-- Start INFORMATION SHOWN --
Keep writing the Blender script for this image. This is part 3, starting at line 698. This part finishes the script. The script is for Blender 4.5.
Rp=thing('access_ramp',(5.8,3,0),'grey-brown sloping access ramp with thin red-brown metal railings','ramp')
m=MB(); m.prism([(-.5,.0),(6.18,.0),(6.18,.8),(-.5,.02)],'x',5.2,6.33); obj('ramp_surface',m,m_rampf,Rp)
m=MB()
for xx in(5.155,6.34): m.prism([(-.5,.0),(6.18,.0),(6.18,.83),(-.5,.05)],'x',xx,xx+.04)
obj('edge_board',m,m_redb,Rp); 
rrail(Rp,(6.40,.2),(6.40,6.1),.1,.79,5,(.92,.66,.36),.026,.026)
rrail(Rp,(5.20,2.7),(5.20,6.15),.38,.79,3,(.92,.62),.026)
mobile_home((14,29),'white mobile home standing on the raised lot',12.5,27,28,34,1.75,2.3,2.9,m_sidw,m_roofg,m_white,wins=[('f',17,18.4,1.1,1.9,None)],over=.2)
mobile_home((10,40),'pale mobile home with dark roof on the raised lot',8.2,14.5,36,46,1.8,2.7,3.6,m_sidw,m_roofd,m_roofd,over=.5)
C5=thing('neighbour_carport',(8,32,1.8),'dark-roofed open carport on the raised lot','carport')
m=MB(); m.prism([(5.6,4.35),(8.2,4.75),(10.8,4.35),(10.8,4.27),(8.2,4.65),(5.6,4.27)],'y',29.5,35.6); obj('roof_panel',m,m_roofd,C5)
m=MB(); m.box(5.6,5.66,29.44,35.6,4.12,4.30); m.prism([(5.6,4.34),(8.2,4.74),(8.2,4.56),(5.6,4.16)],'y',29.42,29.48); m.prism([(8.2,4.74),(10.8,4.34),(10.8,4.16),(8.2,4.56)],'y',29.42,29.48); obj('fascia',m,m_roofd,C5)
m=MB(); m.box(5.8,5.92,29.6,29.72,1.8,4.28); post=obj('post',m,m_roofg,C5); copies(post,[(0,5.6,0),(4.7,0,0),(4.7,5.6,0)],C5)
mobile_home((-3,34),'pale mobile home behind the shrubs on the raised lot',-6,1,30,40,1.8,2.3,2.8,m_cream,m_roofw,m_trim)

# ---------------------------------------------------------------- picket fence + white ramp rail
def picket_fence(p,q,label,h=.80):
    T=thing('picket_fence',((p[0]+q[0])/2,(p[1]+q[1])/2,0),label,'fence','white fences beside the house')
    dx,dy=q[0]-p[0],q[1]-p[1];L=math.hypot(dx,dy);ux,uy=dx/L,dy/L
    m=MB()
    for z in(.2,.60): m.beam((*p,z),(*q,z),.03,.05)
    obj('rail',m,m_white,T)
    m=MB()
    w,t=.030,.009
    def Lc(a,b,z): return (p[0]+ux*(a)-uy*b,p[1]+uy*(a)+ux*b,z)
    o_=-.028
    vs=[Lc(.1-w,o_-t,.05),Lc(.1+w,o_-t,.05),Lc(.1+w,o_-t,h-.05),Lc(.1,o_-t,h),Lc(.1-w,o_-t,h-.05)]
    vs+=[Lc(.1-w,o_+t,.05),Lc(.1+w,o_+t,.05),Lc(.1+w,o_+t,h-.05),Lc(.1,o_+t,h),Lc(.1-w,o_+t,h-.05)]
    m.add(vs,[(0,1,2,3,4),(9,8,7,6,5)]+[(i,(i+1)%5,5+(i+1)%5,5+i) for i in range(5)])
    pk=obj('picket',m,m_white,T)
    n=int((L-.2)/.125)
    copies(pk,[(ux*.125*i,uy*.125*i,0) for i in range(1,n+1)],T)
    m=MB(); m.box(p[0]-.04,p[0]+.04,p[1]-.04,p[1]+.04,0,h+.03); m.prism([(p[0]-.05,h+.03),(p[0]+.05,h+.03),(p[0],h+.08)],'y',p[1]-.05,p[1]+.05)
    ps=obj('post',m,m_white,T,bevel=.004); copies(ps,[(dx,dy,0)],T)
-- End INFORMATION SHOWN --
- _WORK TO DO_
Each line of the material must be restated exactly.

- _WRITTEN SOLUTION_
Keep writing the Blender script for this image. This is part 3, starting at line 698. This part finishes the script. The script is for Blender 4.5.
Rp=thing('access_ramp',(5.8,3,0),'grey-brown sloping access ramp with thin red-brown metal railings','ramp')
m=MB(); m.prism([(-.5,.0),(6.18,.0),(6.18,.8),(-.5,.02)],'x',5.2,6.33); obj('ramp_surface',m,m_rampf,Rp)
m=MB()
for xx in(5.155,6.34): m.prism([(-.5,.0),(6.18,.0),(6.18,.83),(-.5,.05)],'x',xx,xx+.04)
obj('edge_board',m,m_redb,Rp); 
rrail(Rp,(6.40,.2),(6.40,6.1),.1,.79,5,(.92,.66,.36),.026,.026)
rrail(Rp,(5.20,2.7),(5.20,6.15),.38,.79,3,(.92,.62),.026)
mobile_home((14,29),'white mobile home standing on the raised lot',12.5,27,28,34,1.75,2.3,2.9,m_sidw,m_roofg,m_white,wins=[('f',17,18.4,1.1,1.9,None)],over=.2)
mobile_home((10,40),'pale mobile home with dark roof on the raised lot',8.2,14.5,36,46,1.8,2.7,3.6,m_sidw,m_roofd,m_roofd,over=.5)
C5=thing('neighbour_carport',(8,32,1.8),'dark-roofed open carport on the raised lot','carport')
m=MB(); m.prism([(5.6,4.35),(8.2,4.75),(10.8,4.35),(10.8,4.27),(8.2,4.65),(5.6,4.27)],'y',29.5,35.6); obj('roof_panel',m,m_roofd,C5)
m=MB(); m.box(5.6,5.66,29.44,35.6,4.12,4.30); m.prism([(5.6,4.34),(8.2,4.74),(8.2,4.56),(5.6,4.16)],'y',29.42,29.48); m.prism([(8.2,4.74),(10.8,4.34),(10.8,4.16),(8.2,4.56)],'y',29.42,29.48); obj('fascia',m,m_roofd,C5)
m=MB(); m.box(5.8,5.92,29.6,29.72,1.8,4.28); post=obj('post',m,m_roofg,C5); copies(post,[(0,5.6,0),(4.7,0,0),(4.7,5.6,0)],C5)
mobile_home((-3,34),'pale mobile home behind the shrubs on the raised lot',-6,1,30,40,1.8,2.3,2.8,m_cream,m_roofw,m_trim)

# ---------------------------------------------------------------- picket fence + white ramp rail
def picket_fence(p,q,label,h=.80):
    T=thing('picket_fence',((p[0]+q[0])/2,(p[1]+q[1])/2,0),label,'fence','white fences beside the house')
    dx,dy=q[0]-p[0],q[1]-p[1];L=math.hypot(dx,dy);ux,uy=dx/L,dy/L
    m=MB()
    for z in(.2,.60): m.beam((*p,z),(*q,z),.03,.05)
    obj('rail',m,m_white,T)
    m=MB()
    w,t=.030,.009
    def Lc(a,b,z): return (p[0]+ux*(a)-uy*b,p[1]+uy*(a)+ux*b,z)
    o_=-.028
    vs=[Lc(.1-w,o_-t,.05),Lc(.1+w,o_-t,.05),Lc(.1+w,o_-t,h-.05),Lc(.1,o_-t,h),Lc(.1-w,o_-t,h-.05)]
    vs+=[Lc(.1-w,o_+t,.05),Lc(.1+w,o_+t,.05),Lc(.1+w,o_+t,h-.05),Lc(.1,o_+t,h),Lc(.1-w,o_+t,h-.05)]
    m.add(vs,[(0,1,2,3,4),(9,8,7,6,5)]+[(i,(i+1)%5,5+(i+1)%5,5+i) for i in range(5)])
    pk=obj('picket',m,m_white,T)
    n=int((L-.2)/.125)
    copies(pk,[(ux*.125*i,uy*.125*i,0) for i in range(1,n+1)],T)
    m=MB(); m.box(p[0]-.04,p[0]+.04,p[1]-.04,p[1]+.04,0,h+.03); m.prism([(p[0]-.05,h+.03),(p[0]+.05,h+.03),(p[0],h+.08)],'y',p[1]-.05,p[1]+.05)
    ps=obj('post',m,m_white,T,bevel=.004); copies(ps,[(dx,dy,0)],T)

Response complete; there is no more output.